── Entries shown

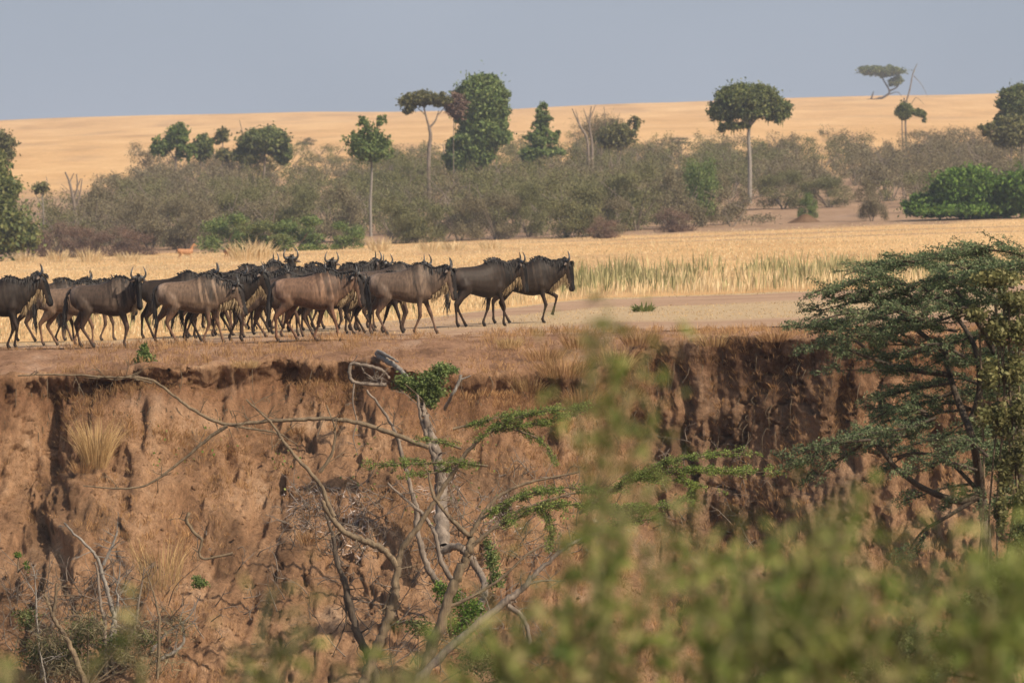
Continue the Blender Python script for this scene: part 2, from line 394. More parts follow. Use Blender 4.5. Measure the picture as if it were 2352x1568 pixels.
BN = normals(BX2, BY2, BZ2); BN *= np.sign(-BN[..., 1] + BN[..., 2])[..., None]; BN = BN.reshape(-1, 3)
BU = U0 + BV[:, 0] / BV[:, 1] * F; BYs = Y0 + (ZC - BV[:, 2]) / BV[:, 1] * F
def bank_at(u, y):
    d = (BU - u) ** 2 + (BYs - y) ** 2
    k = np.argsort(d)[:6]; k = k[np.argmin(BV[k, 1])]; return BV[k].copy()

# packed earth track along the rim
def track():
    Xc = np.concatenate([np.linspace(-300, -21, 20), np.arange(-20, 20, .12), np.linspace(21, 300, 20)])
    e = edge(Xc); T = np.linspace(0, 1, 70); R = []; C = []
    for t in T:
        Y = 102.0 + (e - 102.0) * t
        R.append(np.c_[Xc, Y, plain(Xc, Y) + .012 + (fbm(Xc * .8, Y * .4, 77, 3) - .5) * .05 * (t < .97)])
        n = (fbm(Xc * .5, Y * .25, 78, 3) - .5) * .35
        g = sm(.16, .26, t + n * .35) * (1 - sm(.60, .70, t + n * .3)) * sm(-3, 1.5, Xc) * .9 + .55 * (1 - sm(-4, -1, Xc)) * sm(.35, .6, t + n)
        g = np.maximum(g, sm(.93, .97, t)); C.append(np.c_[g, g, g])
    n = len(Xc); i = np.arange(len(T) - 1)[:, None] * n; j = np.arange(n - 1)[None, :]
    Q = np.stack([i + j, i + j + 1, i + n + j + 1, i + n + j], -1).reshape(-1, 4)
    tag(obj('dirt_track', raw_mesh('dirt_track', np.concatenate(R), Q, True, np.concatenate(C)), M['track']), kind='structure')
track()

def ground_hit(u, y):
    "where the sight line through picture point (u, y) meets the plain"
    lo, hi = 100.0, 1500.0
    for Y in np.concatenate([np.arange(100, 420, .5), np.arange(420, 1500, 2)]):
        X = (u - U0) / F * Y
        if plain(X, Y) >= ZC - (y - Y0) / F * Y: return np.array([X, Y, float(plain(X, Y))])
    return np.array([X, Y, float(plain(X, Y))])
def on_plain(u, Y):
    X = (u - U0) / F * Y; return np.array([X, Y, float(plain(X, Y))])

# ------------------------------------------------------------------ grass and ground litter
def blades(mb, B, Hh, wd, lean=.25, bend=True):
    "upright blades: roots B (n,3), heights Hh, widths wd"
    n = len(B); a = rng.random(n) * 2 * np.pi
    L = np.c_[np.cos(a), np.sin(a), np.zeros(n)] * (lean * Hh * rng.random(n))[:, None]
    s = rng.random(n) * np.pi; Wv = np.c_[np.cos(s), np.sin(s) * .5, np.zeros(n)] * (wd / 2)[:, None] if not np.isscalar(wd) else np.c_[np.cos(s), np.sin(s) * .5, np.zeros(n)] * wd / 2
    top = B + L + np.c_[np.zeros(n), np.zeros(n), Hh]
    mid = B + L * .35 + np.c_[np.zeros(n), np.zeros(n), Hh * .55]
    V = np.stack([B - Wv * .6, mid - Wv, top, mid + Wv], 1).reshape(-1, 3)
    mb.add(V, np.arange(4 * n).reshape(-1, 4))

def field():
    g = MB(); wdm = MB()
    n = 105000
    u = rng.uniform(-130, 2480, n); y = rng.uniform(548, 800, n) ; t = rng.random(n)
    # spread by distance so that the cover stays even as it recedes
    Y = 105 * (410 / 105) ** (t ** .85)
    X = (u - U0) / F * Y * 1.25
    ok = Y > edge(X) + rng.random(n) * 1.5; X, Y = X[ok], Y[ok]; n = len(X)
    pn = fbm(X / 5, Y / 9, 90, 3)
    keep = rng.random(n) < .45 + pn; X, Y, pn = X[keep], Y[keep], pn[keep]; n = len(X)
    Z = plain(X, Y) - .02
    near = sm(200, 135, Y)
    H = (.09 + .34 * near * sm(-2, 4, X) * .9 + .02 * near) * (.5 + rng.random(n)) * (.6 + .8 * pn)
    wd = .018 + .028 * (Y / 150) * rng.random(n)
    blades(g, np.c_[X, Y, Z], H, wd, .35)
    o = g.build('dry_grass', M['grass']); tag(o, 'golden dry grass covering the plain behind the herd', 'grass', kind='stuff')
    # green weeds standing in the grass on the right of the herd
    n = 13000
    X = rng.uniform(.5, 24, n); Y = 142 + rng.gamma(2.2, 9, n); cl = fbm(X / 1.6, Y / 6, 91, 3)
    ok = (cl > .50) & (Y < 200); X, Y, cl = X[ok], Y[ok], cl[ok]
    H = (.30 + .55 * (cl - .45) * 3) * (.5 + .7 * rng.random(len(X)))
    blades(wdm, np.c_[X, Y, plain(X, Y) - .02], H, .05, .3)
    # sparse weeds behind the legs at the left
    X2 = rng.uniform(-11, -2, 1100); Y2 = rng.uniform(112, 135, 1100); k = (fbm(X2, Y2 / 4, 95, 3) > .55) & (Y2 > edge(X2)); X2, Y2 = X2[k], Y2[k]
    blades(wdm, np.c_[X2, Y2, plain(X2, Y2)], .25 + .3 * rng.random(len(X2)), .04, .4)
    o = wdm.build('weeds', M['weed']); tag(o, 'yellow green weeds growing thickly in the grass behind the track', 'weeds', kind='stuff')
    # short dry stubble on the track's middle strip and edges
    s = MB(); n = 42000
    X = rng.uniform(-13, 20, n); Y = rng.uniform(100, 150, n); e = edge(X); t = (Y - 102) / (e - 102)
    ok = ((t > .2) & (t < .66) & (X > -3)) | ((t > .4) & (t < 1)& (X < -1)) | ((t > .93) & (t < 1.02)); ok &= (t < 1.03)
    X, Y = X[ok], Y[ok]
    blades(s, np.c_[X, Y, plain(X, Y)], .015 + .04 * rng.random(len(X)), .014, 1.2)
    o = s.build('stubble', M['straw']); tag(o, 'short trampled straw on the middle strip of the track', 'stubble', kind='stuff')
field()

def tuft(mb, base, r, h, n, wd=.012, out=.6, normal=None, hang=0):
    a = rng.random(n) * 2 * np.pi; q = np.sqrt(rng.random(n)) * r
    B = base + np.c_[np.cos(a) * q * .4, np.sin(a) * q * .4, np.zeros(n)]
    Hh = h * (.45 + .6 * rng.random(n))
    D = np.c_[np.cos(a) * out * rng.random(n), np.sin(a) * out * rng.random(n), np.ones(n)]
    if normal is not None: D = D + normal * hang
    D /= np.linalg.norm(D, axis=1)[:, None]
    s = rng.random(n) * np.pi; Wv = np.c_[np.cos(s), .3 * np.sin(s), np.zeros(n)] * wd / 2
    mid = B + D * (Hh * .55)[:, None]; dr = np.c_[np.cos(a), np.sin(a), -np.ones(n) * .8] * (Hh * .22 * rng.random(n))[:, None]
    top = B + D * Hh[:, None] + dr
    mb.add(np.stack([B - Wv, mid - Wv, top, mid + Wv], 1).reshape(-1, 3), np.arange(4 * n).reshape(-1, 4))

def bank_cover():
    vis = np.where((BU > -120) & (BU < 2470) & (BYs > 760) & (BYs < 1640))[0]
    bw = np.repeat(BW[:, 0], nc)
    # straw on the rim and down the face: tufts where a slow noise says so
    g = MB(); k = rng.choice(vis, 17000); w = fbm(BV[k, 0] / 1.1, BV[k, 2] / .9 + BV[k, 1] / 2, 101, 4)
    x = BV[k, 0]; pref = w + .14 * ((x > 0) & (x < 2.8)) + .06 * (x > 2.8) - .12 * (x < -8.4) + .05 * (bw[k] < .5)
    for q, p in zip(k, pref):
        if p > .56: tuft(g, BV[q], .12, rng.uniform(.07, .26), 9, .010, .9, BN[q], .5)
        elif p > .42: tuft(g, BV[q], .12, rng.uniform(.04, .15), 6, .008, 1.4, BN[q], .6)
    tag(g.build('bank_straw', M['straw_red']), 'thin reddish dry straw scattered over the eroded bank', 'dry grass', kind='stuff')
    # grit and small clods lying on the slope
    m = MB(); k = rng.choice(vis[bw[vis] > 1.2], 2600)
    C = BV[k] + BN[k] * .004; s = rng.gamma(1.3, .008, len(k)) + .004
    oct_ = np.array([[1, 0, 0], [0, 1, 0], [-1, 0, 0], [0, -1, 0], [0, 0, 1], [0, 0, -1]], float)
    fq = np.array([[0, 1, 4, 4], [1, 2, 4, 4], [2, 3, 4, 4], [3, 0, 4, 4]])
    # clods as small squashed boxes with jittered corners
    bx = np.array([[-1, -1, -1], [1, -1, -1], [1, 1, -1], [-1, 1, -1], [-1, -1, 1], [1, -1, 1], [1, 1, 1], [-1, 1, 1]], float)
    bf = np.array([[0, 3, 2, 1], [4, 5, 6, 7], [0, 1, 5, 4], [1, 2, 6, 5], [2, 3, 7, 6], [3, 0, 4, 7]])
    V = C[:, None, :] + bx[None] * s[:, None, None] * rng.uniform(.45, 1.0, (len(k), 8, 3))
    Fq = (np.arange(len(k))[:, None, None] * 8 + bf[None]).reshape(-1, 4); m.add(V.reshape(-1, 3), Fq)
    cc = np.ones((len(k) * 8, 3)) * .9
    me = raw_mesh('clods', V.reshape(-1, 3), Fq, False, cc)
    tag(obj('clods', me, M['bank']), 'crumbled clods and grit of reddish earth on the bank', 'clods', kind='stuff')
    # pale twiggy litter below the dead trunk
    d = MB(); C = []
    for (u, y, ru, ry, n) in [(760, 1180, 95, 60, 420), (830, 1230, 60, 60, 200), (1010, 1120, 50, 70, 120), (1420, 1190, 60, 40, 90), (700, 1150, 50, 40, 120), (1150, 1190, 60, 60, 80)]:
        sel = np.where(((BU - u) / ru) ** 2 + ((BYs - y) / ry) ** 2 < 1)[0]
        kk = rng.choice(sel, n); C.append(BV[kk] + BN[kk] * .03)
    C = np.concatenate(C); D = rdirs(len(C), .2) * rng.uniform(.03, .12, len(C))[:, None]; Bv = np.cross(D, rdirs(len(C))); Bv /= np.linalg.norm(Bv, axis=1)[:, None]
    d.leaves(C, D, Bv * .009); tag(d.build('twig_litter', M['debris']), 'pale grey twigs and flood litter caught on the bank slope', 'litter', kind='stuff')
    # little round yellow green leaves of a creeper
    e = MB(); C = []
    for (u, y, ru, ry, n) in [(520, 1010, 60, 50, 16), (670, 1085, 40, 60, 18), (830, 1080, 40, 90, 26), (360, 1040, 40, 60, 14), (980, 1160, 60, 80, 30), (1270, 1190, 30, 60, 70), (1090, 1060, 60, 60, 20), (1100, 1180, 70, 100, 30), (420, 1060, 40, 40, 8)]:
        sel = np.where(((BU - u) / ru) ** 2 + ((BYs - y) / ry) ** 2 < 1)[0]
        kk = rng.choice(sel, n); C.append(BV[kk] + BN[kk] * rng.uniform(.04, .2, (n, 1)))
    C = np.concatenate(C); A = rdirs(len(C)) * .028; Bv = np.cross(A, rdirs(len(C))); Bv /= np.linalg.norm(Bv, axis=1)[:, None]
    e.leaves(C, A, Bv * .024); tag(e.build('creeper_leaves', M['acacia_light']), 'small yellow green creeper leaves dotted over the bank', 'creeper', kind='stuff')
bank_cover()

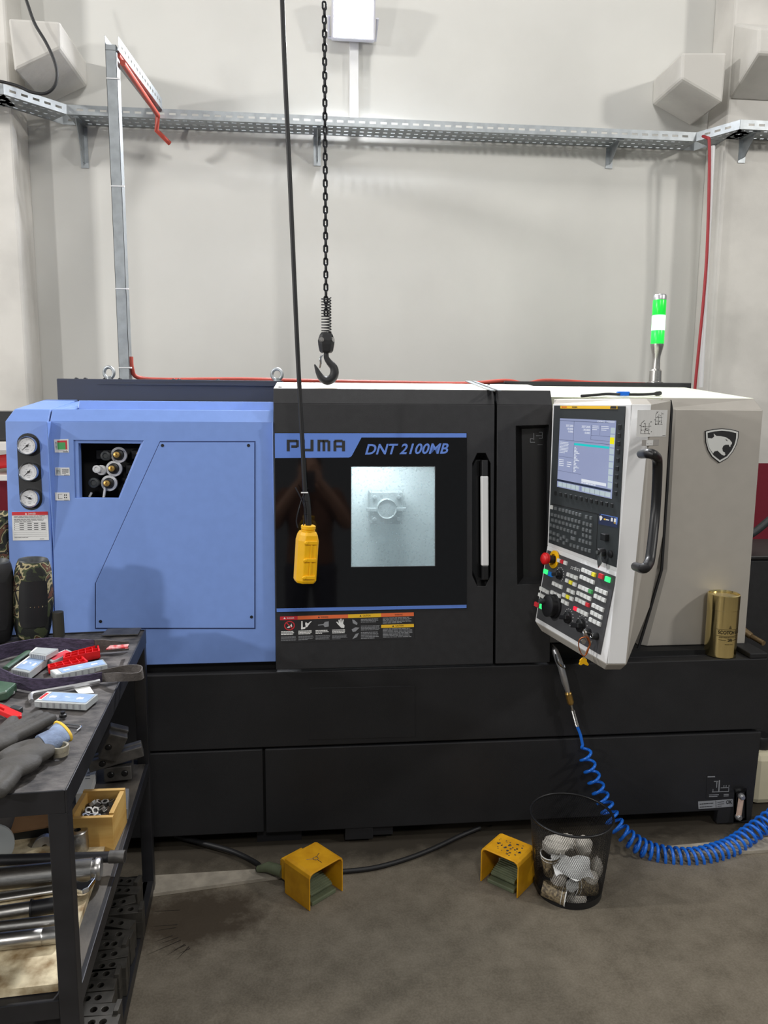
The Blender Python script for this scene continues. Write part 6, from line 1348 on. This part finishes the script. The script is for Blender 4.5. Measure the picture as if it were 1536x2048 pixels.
for s in (-1, 1):
    b_.ball(W_(s*.076, .04, 1.628), (.01, .02, .032), 6); b_.ball(W_(s*.03, .136, 1.645), (.016, .009, .01), 6)
    limb(b_, [W_(s*.185, 0, 1.415), W_(s*.26, .06, 1.22), W_(s*.20, .20, 1.33), W_(s*.075, .305, 1.50)], [.058, .046, .042, .028])
    b_.ball(W_(s*.062, .318, 1.535), (.022, .02, .044), 8)
    for k in range(4): limb(b_, [W_(s*.062, .326, 1.515+.021*k), W_(s*.042, .335, 1.52+.021*k), W_(s*.024, .331, 1.521+.021*k)], [.010, .009, .007])
    limb(b_, [W_(s*.06, .312, 1.52), W_(s*.045, .318, 1.545), W_(s*.026, .320, 1.56)], [.011, .010, .008])
    limb(b_, [W_(s*.09, 0, .92), W_(s*.11, .01, .5), W_(s*.125, -.02, .09)], [.088, .058, .042])
o = b_.build('body', M_SKIN, man, smooth=80); fuse(o, .006)
b_ = MB(); b_.loft([oring(.93, .175, .125), oring(1.05, .168, .12), oring(1.14, .158, .113), oring(1.28, .178, .122), oring(1.40, .188, .117), oring(1.475, .125, .09), oring(1.495, .075, .075, .01)])
for s in (-1, 1): limb(b_, [W_(s*.17, 0, 1.42), W_(s*.225, .03, 1.31), W_(s*.25, .05, 1.25)], [.075, .066, .066])
o = b_.build('tee_shirt', M_TEE, man, smooth=80); fuse(o, .008)
b_ = MB(); b_.loft([oring(.84, .165, .118), oring(.94, .168, .118), oring(.985, .166, .116)])
for s in (-1, 1): limb(b_, [W_(s*.09, 0, .90), W_(s*.11, .01, .5), W_(s*.127, -.02, .08)], [.102, .074, .064])
o = b_.build('jeans', M_JEAN, man, smooth=80); fuse(o, .009)
b_ = MB(); b_.ball(W_(0, .035, 1.665), (.083, .098, .092), 10)
for v in b_.bm.verts:
    if v.co.y > PYY+.115 and v.co.z < 1.70: v.co.y = PYY+.10
    if v.co.z < 1.62: v.co.z = 1.62
b_.build('hair', M_HAIR, man, smooth=60)
for s in (-1, 1):
    b_ = MB(); b_.loft([[W_(s*.13+.045*math.cos(2*math.pi*k/14), .05+.13*math.sin(2*math.pi*k/14), 0) for k in range(14)], [W_(s*.13+.045*math.cos(2*math.pi*k/14), .05+.125*math.sin(2*math.pi*k/14), .05) for k in range(14)], [W_(s*.13+.036*math.cos(2*math.pi*k/14), .0+.05*math.sin(2*math.pi*k/14), .10) for k in range(14)]]); b_.build('shoe', M_PLAS, man, smooth=60)
b_ = MB(); b_.box((-.038, -2.518, 1.495), (.038, -2.509, 1.578)); b_.box((-.038, -2.518, 1.43), (.038, -2.509, 1.495)); b_.build('phone', M_PLAS, bevel=.004, label='dark phone held up by the reflected person', cat='phone')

────

▸ **Direction**:
Leave out any pictures, please, and quote only the lines from the top of the data through the line that contains "X = (u - U0) / F * Y;".

▸ **Task output**:
Continue the Blender Python script for this scene: part 2, from line 394. More parts follow. Use Blender 4.5. Measure the picture as if it were 2352x1568 pixels.
BN = normals(BX2, BY2, BZ2); BN *= np.sign(-BN[..., 1] + BN[..., 2])[..., None]; BN = BN.reshape(-1, 3)
BU = U0 + BV[:, 0] / BV[:, 1] * F; BYs = Y0 + (ZC - BV[:, 2]) / BV[:, 1] * F
def bank_at(u, y):
    d = (BU - u) ** 2 + (BYs - y) ** 2
    k = np.argsort(d)[:6]; k = k[np.argmin(BV[k, 1])]; return BV[k].copy()

# packed earth track along the rim
def track():
    Xc = np.concatenate([np.linspace(-300, -21, 20), np.arange(-20, 20, .12), np.linspace(21, 300, 20)])
    e = edge(Xc); T = np.linspace(0, 1, 70); R = []; C = []
    for t in T:
        Y = 102.0 + (e - 102.0) * t
        R.append(np.c_[Xc, Y, plain(Xc, Y) + .012 + (fbm(Xc * .8, Y * .4, 77, 3) - .5) * .05 * (t < .97)])
        n = (fbm(Xc * .5, Y * .25, 78, 3) - .5) * .35
        g = sm(.16, .26, t + n * .35) * (1 - sm(.60, .70, t + n * .3)) * sm(-3, 1.5, Xc) * .9 + .55 * (1 - sm(-4, -1, Xc)) * sm(.35, .6, t + n)
        g = np.maximum(g, sm(.93, .97, t)); C.append(np.c_[g, g, g])
    n = len(Xc); i = np.arange(len(T) - 1)[:, None] * n; j = np.arange(n - 1)[None, :]
    Q = np.stack([i + j, i + j + 1, i + n + j + 1, i + n + j], -1).reshape(-1, 4)
    tag(obj('dirt_track', raw_mesh('dirt_track', np.concatenate(R), Q, True, np.concatenate(C)), M['track']), kind='structure')
track()

def ground_hit(u, y):
    "where the sight line through picture point (u, y) meets the plain"
    lo, hi = 100.0, 1500.0
    for Y in np.concatenate([np.arange(100, 420, .5), np.arange(420, 1500, 2)]):
        X = (u - U0) / F * Y
        if plain(X, Y) >= ZC - (y - Y0) / F * Y: return np.array([X, Y, float(plain(X, Y))])
    return np.array([X, Y, float(plain(X, Y))])
def on_plain(u, Y):
    X = (u - U0) / F * Y; return np.array([X, Y, float(plain(X, Y))])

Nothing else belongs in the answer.